Why I used Gatsby.js for my personal site

1min read time

In 2020 I decided to give a facelift to my personal website because the last one was already 2 years old.

The obvious Gatsby.js

Gatsby Logo
Gatsby Logo

Since 2018 the reputation of Gatsby.js has grown steadily. So in my turn I decided to take the next step by making the new version of my personal website with Gatsby.


I'm becoming more and more attached to React. For its performance, client-side rendering allows to display the content of a page without having to load the whole page from the server.

So on the one hand we have an ultra-readable and ultra-fast React code on the client side. But on the other hand, we have the power of an ultra powerful static rendering thanks to Gatsby. Indeed, with each change of content, the pages of the site are regenerated and built during production, to be saved on the server.


Markdown is a lightweight markup language. Its goal is to provide an easy to read and write syntax.

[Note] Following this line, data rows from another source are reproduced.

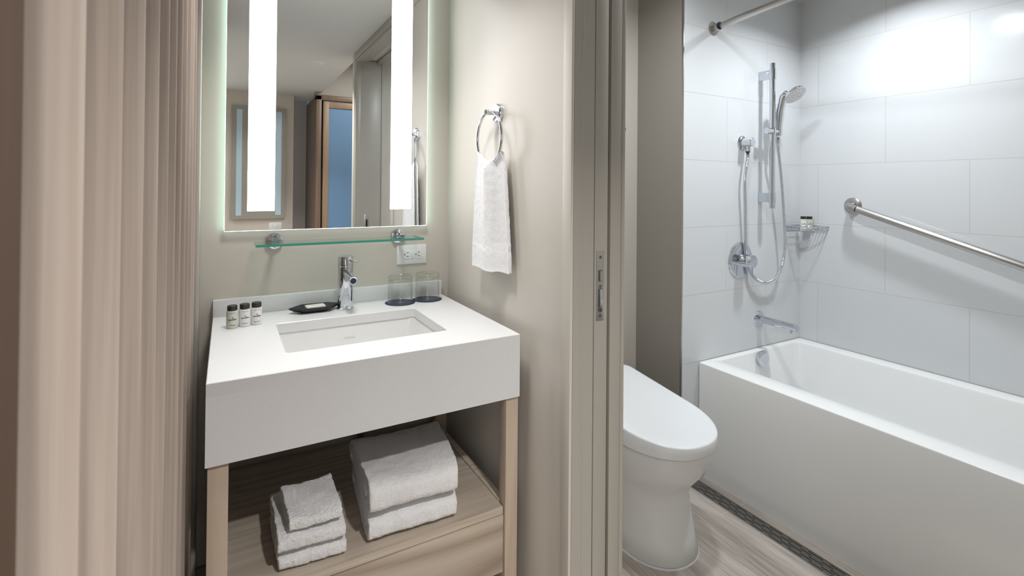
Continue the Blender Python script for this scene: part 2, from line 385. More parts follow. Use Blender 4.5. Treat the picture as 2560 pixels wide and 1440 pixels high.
obj('pull_recess', boxes((XL-.0065, XL+.0065, YJ+.0035, YJ+.006, dz(799), dz(746)), bev=.0005), 'dsteel', lp)
obj('edge_pull', boxes((XL-.003, XL+.0045, YJ+.001, YJ+.004, dz(797), dz(748)), bev=.0008), 'chrome', lp)
bm = bmesh.new(); lathe(bm, [(.0030, 0), (.0052, .0), (.0060, .0016), (.0038, .0022), (.003, .0005), (0, .0005)], (XL, YJ+.0046, dz(807)), (0, -1, 0), 24); obj('release_button', bm, 'dsteel', lp)
# strike on the near jamb
t = thing('strike_plate', 'small steel strike plate on the near doorway jamb, seen reflected in the mirror', 'strike plate', (.842, YN-.004, 1.095))
obj('plate', B(.8255, .859, YN-.005, YN-.0025, 1.0, 1.14, bev=.0005), 'steel', t)
obj('strike_opening', B(.837, .848, YN-.0030, YN-.0020, 1.05, 1.105), 'dark', t)
# small wall cap in the bathroom
bm = bmesh.new(); lathe(bm, [(0, -.006), (.008, -.006), (.009, -.003), (.009, 0)], (1.692, WY, 1.625), (0, 1, 0), 24)
tag(obj('wall_bumper', bm, 'dsteel', base=(1.692, WY, 1.625)), 'small round grey bumper on the wall beside the door edge', 'bumper')

# ------------------------------------------------------------------ slat screen
t = thing('slat_screen', 'screen of upright whitewashed walnut battens lining the left side of the picture', 'screen', (-.115, .9, FZ))
SLY = [.222]+[.3616+.1165*k for k in range(11)]
for k in range(-1, 11):
    y = SLY[k+1]
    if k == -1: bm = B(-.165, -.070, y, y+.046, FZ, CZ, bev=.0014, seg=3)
    else:
        bm = bmesh.new(); pr_ = [(-.165, y-.0095), (-.0865, y-.0095), (-.0835, y-.0088), (-.0725, y-.0020), (-.0704, y), (-.0700, y+.0010), (-.0700, y+.0036), (-.0706, y+.0045), (-.165, y+.0045)]  # chamfered tip catches light, imitating a shadow edge on a flat blade
        loft(bm, [[Vector((a, b_, z)) for a, b_ in pr_] for z in (FZ, CZ)], True, True)
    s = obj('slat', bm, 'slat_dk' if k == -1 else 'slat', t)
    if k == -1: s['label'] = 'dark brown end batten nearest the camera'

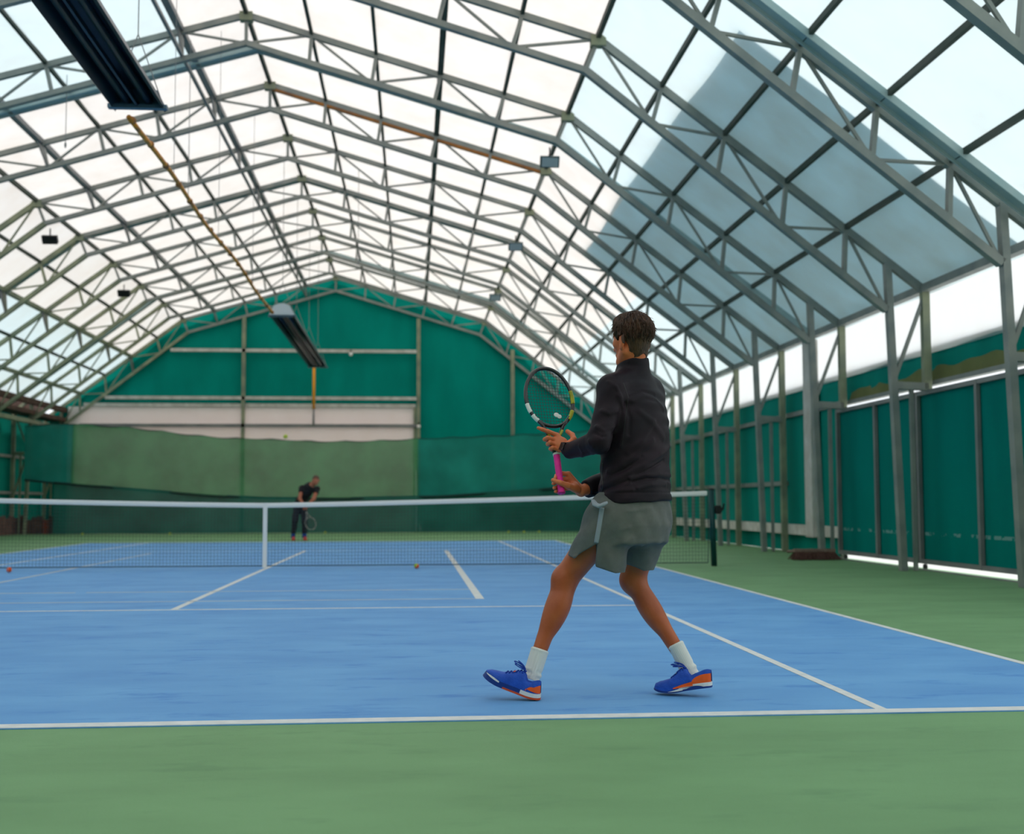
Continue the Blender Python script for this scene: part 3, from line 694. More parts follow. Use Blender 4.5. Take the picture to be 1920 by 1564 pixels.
# head
HT = math.radians(37); Fh = unit((-math.sin(HT), math.cos(HT), -.10)); Lh = unit((-math.cos(HT), -math.sin(HT), 0)); Uh = np.cross(Lh*-1, Fh)
HC = B(1184.5, 634, -.01)
RH = np.stack([Fh, Lh, Uh], 1)
def hp(f, l, u): return HC+Fh*f+Lh*l+Uh*u
def head(P):
    d = ell(P, hp(-.012, 0, .018), (.094, .074, .088), RH)
    d = smin(d, ell(P, hp(.030, 0, -.035), (.062, .058, .085), RH), .03)
    d = smin(d, rc(P, hp(.066, .012, -.112), hp(.066, -.012, -.112), .022, .022), .03)                 # chin
    for s in (1, -1):
        d = smin(d, rc(P, hp(.0, .058*s, -.07), hp(.055, .03*s, -.108), .020, .018), .025)           # jaw line
        d = smin(d, ell(P, hp(.052, .045*s, -.022), (.022, .02, .02), RH), .02)                      # cheek bones
        d = smin(d, rc(P, hp(.078, .012*s, .018), hp(.066, .042*s, .02), .011, .010), .012)          # brows
        d = smax(d, -ell(P, hp(.090, .032*s, -.001), (.014, .016, .010), RH), .012)                  # eye sockets
        e = ell(P, hp(-.008, .084*s, -.028), (.021, .0085, .034), np.stack([unit(Fh-Lh*.45*s), unit(Lh*s+Fh*.45), Uh], 1))
        e = smax(e, -ell(P, hp(.000, .091*s, -.022), (.011, .007, .021), RH), .003)
        e = smin(e, ell(P, hp(.0, .079*s, -.054), (.010, .007, .010), RH), .006)
        d = smin(d, e, .003)
    d = smin(d, rc(P, hp(.088, 0, .004), hp(.106, 0, -.036), .008, .013), .012)                        # nose
    for s in (1, -1): d = smin(d, ell(P, hp(.094, .013*s, -.039), (.010, .008, .008), RH), .006)
    d = smin(d, rc(P, hp(.086, .018, -.069), hp(.086, -.018, -.069), .0075, .0075), .006)              # upper lip
    d = smin(d, rc(P, hp(.084, .015, -.080), hp(.084, -.015, -.080), .0085, .0085), .005)              # lower lip
    d = smin(d, rc(P, neckb, hp(-.022, 0, -.05), .053, .056), .025)
    return smax(d, plane(P, B(1187, 706), (0, 0, -1)), .01)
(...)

A document marked up with Markdown can be read as it is without giving the impression that it has been marked up or formatted with special instructions.

In fact, using files of this type allows you to have content formatted for the web in a fairly standard way. Thus it is not necessary to have a backend with a database, the Markdown files are on the git repository of the project.


This project is also an opportunity for me to discover the Netlify environment.

And what a discovery!

The magic lies in a webhook that makes the link between this service and the git repository. Indeed, each time I commit on the master branch, the code is built directly in production. The free offer allows you to do most of the work and even more with contact forms in particular.